Quiconque vient de lire Spe salvi trouvera le contraste violent.
On dira qu’en faisant cela je ne me conforme pas à la volonté de Benoît XVI d’élaborer une « herméneutique de la continuité ».
Je ne le crois pas. Et cela pour deux raisons.
La première est que ce passage du discours de Paul VI est l’expression et a été un moteur de « l’esprit du concile », esprit de rupture avec la tradition. Ce n’est pas moi qui porte atteinte à une herméneutique de la continuité, c’est Paul VI, et ceux qui se sont servis de ce passage (qui est objectivement une interprétation forcée du texte de Gaudium et Spes, surtout, évidemment, si on l’isole de ce que Paul VI dit avant et après).

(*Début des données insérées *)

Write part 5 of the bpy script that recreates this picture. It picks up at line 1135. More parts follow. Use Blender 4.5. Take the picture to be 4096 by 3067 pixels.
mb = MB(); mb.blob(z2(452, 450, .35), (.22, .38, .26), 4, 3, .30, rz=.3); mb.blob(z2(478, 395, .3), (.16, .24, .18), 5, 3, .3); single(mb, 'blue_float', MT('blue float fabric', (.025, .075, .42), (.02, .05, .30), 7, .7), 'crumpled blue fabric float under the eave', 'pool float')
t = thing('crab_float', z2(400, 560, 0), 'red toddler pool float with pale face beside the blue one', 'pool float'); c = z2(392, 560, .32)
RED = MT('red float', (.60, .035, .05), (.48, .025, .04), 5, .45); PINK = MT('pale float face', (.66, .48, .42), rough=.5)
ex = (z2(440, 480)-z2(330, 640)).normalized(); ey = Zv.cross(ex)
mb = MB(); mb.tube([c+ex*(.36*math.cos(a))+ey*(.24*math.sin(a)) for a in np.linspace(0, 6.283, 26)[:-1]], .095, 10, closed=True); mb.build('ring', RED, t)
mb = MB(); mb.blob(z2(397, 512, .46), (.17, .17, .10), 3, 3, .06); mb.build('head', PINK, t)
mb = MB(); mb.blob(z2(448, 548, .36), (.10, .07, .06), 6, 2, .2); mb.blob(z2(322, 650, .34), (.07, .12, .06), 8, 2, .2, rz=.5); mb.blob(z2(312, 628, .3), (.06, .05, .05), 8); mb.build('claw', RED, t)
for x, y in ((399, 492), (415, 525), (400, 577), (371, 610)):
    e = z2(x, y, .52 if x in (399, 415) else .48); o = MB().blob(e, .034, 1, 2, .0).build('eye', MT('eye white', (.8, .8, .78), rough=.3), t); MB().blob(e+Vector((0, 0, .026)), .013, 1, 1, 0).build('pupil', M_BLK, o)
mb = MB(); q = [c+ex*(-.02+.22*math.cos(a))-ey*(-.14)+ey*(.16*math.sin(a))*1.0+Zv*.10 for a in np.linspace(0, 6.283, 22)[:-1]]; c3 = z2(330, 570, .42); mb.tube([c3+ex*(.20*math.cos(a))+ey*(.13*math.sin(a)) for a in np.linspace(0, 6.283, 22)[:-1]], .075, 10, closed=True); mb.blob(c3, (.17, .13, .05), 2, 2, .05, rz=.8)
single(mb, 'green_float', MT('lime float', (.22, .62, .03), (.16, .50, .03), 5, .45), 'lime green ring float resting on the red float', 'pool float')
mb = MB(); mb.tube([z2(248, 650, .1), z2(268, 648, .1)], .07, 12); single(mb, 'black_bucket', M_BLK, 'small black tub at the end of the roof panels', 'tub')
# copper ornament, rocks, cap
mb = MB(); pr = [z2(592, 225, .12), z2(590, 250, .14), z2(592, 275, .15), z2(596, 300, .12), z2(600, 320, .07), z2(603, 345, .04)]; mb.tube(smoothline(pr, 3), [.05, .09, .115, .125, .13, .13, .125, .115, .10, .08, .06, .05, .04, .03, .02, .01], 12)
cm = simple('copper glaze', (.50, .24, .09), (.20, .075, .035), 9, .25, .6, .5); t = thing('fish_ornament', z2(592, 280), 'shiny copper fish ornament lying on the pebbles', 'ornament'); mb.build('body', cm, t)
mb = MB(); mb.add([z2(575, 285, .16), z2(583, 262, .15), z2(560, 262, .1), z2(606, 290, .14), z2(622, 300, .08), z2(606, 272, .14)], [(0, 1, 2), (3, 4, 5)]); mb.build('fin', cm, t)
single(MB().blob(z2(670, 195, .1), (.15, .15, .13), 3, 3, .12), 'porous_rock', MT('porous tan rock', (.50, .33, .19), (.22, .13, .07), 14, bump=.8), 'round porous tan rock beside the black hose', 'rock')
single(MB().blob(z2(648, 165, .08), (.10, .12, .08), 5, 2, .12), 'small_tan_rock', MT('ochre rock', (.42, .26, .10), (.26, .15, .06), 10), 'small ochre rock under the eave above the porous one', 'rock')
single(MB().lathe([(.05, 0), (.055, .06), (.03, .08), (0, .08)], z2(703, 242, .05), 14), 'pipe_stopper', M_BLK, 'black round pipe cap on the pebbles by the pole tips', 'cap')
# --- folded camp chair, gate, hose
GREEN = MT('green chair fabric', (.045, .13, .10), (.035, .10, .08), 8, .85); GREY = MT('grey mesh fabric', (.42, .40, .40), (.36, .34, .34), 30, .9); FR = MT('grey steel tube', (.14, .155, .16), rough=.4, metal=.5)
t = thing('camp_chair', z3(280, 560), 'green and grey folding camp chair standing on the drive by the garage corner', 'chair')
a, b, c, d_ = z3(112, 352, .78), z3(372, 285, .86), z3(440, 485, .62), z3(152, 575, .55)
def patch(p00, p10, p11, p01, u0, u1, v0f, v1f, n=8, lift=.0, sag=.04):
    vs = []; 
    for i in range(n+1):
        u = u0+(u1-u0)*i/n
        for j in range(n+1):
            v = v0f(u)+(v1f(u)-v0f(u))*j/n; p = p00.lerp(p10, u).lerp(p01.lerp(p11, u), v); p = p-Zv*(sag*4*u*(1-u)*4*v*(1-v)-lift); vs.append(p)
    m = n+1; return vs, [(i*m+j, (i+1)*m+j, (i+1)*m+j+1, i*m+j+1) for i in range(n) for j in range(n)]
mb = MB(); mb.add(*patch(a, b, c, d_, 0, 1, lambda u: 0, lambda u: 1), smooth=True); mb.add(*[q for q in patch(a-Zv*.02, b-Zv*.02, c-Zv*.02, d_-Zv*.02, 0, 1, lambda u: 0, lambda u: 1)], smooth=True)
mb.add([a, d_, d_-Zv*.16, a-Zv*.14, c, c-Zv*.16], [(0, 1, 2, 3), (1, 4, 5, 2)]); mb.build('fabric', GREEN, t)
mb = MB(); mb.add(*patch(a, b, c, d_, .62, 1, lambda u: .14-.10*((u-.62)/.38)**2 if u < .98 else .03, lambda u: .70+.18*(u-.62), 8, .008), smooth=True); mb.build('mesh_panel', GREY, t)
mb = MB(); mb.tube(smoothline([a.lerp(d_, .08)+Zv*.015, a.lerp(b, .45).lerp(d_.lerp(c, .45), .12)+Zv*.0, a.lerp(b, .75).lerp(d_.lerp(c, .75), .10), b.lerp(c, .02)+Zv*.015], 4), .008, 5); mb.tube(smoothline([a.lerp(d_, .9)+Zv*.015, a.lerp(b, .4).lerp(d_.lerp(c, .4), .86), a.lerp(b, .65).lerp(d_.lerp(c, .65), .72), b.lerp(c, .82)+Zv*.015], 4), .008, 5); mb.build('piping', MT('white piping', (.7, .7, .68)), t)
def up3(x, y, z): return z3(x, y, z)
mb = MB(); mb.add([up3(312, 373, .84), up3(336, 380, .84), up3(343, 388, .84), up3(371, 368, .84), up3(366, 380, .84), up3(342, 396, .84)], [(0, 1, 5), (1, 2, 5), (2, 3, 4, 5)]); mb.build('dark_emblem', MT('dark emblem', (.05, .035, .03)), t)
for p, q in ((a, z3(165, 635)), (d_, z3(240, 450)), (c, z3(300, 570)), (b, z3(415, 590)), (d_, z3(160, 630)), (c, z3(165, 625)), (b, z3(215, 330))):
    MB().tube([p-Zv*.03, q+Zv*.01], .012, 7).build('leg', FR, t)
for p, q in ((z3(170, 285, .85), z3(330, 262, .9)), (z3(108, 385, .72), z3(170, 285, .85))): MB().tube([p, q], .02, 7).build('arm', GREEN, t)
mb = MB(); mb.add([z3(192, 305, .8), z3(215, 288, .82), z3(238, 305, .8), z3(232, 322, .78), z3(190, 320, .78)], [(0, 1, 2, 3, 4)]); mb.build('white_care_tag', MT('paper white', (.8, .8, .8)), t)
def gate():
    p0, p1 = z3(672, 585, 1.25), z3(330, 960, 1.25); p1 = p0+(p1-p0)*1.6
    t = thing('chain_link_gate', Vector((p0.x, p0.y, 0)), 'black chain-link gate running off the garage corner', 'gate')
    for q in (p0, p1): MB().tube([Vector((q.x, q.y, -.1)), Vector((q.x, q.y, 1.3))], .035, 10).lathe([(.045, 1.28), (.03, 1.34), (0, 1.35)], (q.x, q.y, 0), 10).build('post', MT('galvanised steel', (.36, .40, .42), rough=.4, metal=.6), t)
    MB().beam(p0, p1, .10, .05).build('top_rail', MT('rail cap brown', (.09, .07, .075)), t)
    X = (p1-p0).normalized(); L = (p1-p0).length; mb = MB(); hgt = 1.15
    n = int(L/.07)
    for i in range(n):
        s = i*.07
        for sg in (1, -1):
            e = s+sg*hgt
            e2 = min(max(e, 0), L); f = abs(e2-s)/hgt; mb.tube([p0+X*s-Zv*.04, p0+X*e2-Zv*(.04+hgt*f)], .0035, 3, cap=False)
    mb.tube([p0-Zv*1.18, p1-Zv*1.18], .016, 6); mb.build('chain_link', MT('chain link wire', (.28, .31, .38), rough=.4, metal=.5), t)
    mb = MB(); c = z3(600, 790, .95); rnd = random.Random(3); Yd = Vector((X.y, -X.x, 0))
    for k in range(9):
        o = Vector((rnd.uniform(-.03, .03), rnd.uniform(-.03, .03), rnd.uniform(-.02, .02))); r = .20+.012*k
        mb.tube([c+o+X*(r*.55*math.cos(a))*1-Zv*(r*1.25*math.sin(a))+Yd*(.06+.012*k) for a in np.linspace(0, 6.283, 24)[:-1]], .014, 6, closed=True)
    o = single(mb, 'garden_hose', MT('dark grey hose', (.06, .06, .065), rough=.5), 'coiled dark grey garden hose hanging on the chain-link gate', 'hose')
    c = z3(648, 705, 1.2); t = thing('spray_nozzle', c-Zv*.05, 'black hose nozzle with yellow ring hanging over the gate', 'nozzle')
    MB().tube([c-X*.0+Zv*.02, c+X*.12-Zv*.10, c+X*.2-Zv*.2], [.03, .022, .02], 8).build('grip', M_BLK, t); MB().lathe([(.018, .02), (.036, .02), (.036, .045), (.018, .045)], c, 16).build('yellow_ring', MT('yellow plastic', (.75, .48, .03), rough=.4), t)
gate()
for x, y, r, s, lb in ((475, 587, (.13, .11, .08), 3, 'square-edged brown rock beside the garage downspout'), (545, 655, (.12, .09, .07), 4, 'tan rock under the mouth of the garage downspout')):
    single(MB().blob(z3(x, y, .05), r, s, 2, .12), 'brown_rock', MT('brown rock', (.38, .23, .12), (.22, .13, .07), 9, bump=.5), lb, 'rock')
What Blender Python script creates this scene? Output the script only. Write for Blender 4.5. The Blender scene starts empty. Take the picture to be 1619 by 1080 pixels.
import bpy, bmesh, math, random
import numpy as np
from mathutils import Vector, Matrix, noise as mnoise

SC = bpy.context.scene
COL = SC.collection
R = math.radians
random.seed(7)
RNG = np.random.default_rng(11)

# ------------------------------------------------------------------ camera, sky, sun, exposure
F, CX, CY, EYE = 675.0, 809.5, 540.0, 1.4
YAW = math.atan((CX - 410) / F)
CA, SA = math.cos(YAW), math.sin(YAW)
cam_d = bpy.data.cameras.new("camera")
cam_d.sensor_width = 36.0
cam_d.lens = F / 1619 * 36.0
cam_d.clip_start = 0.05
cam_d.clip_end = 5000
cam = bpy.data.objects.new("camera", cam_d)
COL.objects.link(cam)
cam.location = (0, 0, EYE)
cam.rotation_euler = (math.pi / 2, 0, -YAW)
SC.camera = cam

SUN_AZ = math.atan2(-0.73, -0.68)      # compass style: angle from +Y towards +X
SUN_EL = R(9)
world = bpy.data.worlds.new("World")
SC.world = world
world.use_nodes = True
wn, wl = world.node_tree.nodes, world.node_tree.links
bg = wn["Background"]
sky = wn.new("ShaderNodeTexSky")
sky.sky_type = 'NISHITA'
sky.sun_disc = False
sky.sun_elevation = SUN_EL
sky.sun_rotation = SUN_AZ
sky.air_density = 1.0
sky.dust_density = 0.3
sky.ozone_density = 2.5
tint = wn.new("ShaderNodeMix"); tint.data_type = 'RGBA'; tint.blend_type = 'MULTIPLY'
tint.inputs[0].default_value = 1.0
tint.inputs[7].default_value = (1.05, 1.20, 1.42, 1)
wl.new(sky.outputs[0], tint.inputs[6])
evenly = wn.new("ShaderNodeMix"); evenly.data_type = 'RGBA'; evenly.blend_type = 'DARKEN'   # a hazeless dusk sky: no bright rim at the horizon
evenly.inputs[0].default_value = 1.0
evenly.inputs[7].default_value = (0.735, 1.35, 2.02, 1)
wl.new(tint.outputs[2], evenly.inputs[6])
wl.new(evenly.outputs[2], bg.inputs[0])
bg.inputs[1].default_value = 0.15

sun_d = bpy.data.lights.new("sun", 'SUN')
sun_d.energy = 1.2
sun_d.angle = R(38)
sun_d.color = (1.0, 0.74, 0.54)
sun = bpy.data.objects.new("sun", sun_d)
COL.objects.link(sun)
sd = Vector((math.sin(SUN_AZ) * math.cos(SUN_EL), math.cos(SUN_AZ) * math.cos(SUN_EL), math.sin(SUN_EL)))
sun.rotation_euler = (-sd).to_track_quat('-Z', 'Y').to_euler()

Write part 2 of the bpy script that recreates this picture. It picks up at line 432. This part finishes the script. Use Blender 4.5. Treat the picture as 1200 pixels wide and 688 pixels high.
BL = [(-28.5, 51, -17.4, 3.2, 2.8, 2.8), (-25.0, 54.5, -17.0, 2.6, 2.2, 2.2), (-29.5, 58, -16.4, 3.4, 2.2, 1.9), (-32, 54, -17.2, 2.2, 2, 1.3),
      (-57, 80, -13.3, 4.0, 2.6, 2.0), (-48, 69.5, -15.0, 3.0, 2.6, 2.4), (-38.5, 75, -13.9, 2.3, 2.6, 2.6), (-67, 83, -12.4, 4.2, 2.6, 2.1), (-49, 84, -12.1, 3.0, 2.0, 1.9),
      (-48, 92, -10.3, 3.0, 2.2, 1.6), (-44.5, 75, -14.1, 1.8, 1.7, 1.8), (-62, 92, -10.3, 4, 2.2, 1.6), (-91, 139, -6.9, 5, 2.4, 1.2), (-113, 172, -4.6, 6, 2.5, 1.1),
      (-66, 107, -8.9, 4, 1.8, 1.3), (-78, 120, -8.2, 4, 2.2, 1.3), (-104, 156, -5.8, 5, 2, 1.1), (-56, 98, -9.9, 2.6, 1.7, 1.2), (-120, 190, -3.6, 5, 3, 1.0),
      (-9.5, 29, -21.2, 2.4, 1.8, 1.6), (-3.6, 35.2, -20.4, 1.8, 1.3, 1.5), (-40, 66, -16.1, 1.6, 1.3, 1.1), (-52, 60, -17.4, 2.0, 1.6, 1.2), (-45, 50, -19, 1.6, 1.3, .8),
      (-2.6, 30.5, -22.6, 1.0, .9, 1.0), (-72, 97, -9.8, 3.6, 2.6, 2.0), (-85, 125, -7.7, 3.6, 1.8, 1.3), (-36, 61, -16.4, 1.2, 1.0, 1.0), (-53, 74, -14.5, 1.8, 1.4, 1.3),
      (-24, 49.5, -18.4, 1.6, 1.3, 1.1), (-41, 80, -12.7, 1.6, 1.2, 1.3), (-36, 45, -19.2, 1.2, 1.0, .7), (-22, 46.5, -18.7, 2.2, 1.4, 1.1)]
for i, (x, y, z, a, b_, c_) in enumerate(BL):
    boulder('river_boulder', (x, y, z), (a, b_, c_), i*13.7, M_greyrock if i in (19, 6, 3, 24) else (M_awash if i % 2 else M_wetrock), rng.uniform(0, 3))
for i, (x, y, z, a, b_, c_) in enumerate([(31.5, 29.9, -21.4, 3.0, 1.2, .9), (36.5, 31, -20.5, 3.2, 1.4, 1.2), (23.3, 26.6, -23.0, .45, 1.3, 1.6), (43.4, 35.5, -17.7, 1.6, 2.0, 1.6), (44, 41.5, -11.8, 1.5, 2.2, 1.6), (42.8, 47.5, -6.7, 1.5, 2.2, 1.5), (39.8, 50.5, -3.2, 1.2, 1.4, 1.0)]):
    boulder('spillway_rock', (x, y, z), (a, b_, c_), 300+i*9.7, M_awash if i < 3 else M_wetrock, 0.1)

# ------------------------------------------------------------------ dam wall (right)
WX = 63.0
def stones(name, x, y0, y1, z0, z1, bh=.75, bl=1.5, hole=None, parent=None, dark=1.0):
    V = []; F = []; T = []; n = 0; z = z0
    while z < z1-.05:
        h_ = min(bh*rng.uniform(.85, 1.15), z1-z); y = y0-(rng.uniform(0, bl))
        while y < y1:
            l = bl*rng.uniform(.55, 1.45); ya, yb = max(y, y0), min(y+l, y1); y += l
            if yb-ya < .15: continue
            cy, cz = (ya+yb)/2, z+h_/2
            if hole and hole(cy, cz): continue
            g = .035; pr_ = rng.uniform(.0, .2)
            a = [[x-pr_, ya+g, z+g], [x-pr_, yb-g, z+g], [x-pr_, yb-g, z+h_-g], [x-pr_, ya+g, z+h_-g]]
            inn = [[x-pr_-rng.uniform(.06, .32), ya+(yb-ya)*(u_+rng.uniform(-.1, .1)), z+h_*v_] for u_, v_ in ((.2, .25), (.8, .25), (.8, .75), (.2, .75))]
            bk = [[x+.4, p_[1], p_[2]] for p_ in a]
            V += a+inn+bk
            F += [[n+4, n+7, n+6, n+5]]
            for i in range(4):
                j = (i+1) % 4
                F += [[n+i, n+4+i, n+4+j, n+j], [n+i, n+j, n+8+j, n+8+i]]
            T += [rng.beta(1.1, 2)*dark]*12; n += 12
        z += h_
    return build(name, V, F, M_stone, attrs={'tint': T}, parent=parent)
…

La seconde raison est que ce même pape, Benoît XVI, qui veut à très juste titre une herméneutique de la continuité (à laquelle s’est déjà attaché Jean-Paul II sous divers rapports), et qui dans son motu proprio sur la messe évoque la continuité de l’évolution liturgique, est la même personne qui à plusieurs reprises a dénoncé le fait que pour la première fois dans l’histoire on ait confié à des experts le soin de fabriquer une liturgie.
L’herméneutique de la continuité ne va pas sans une « autocritique du christianisme moderne ».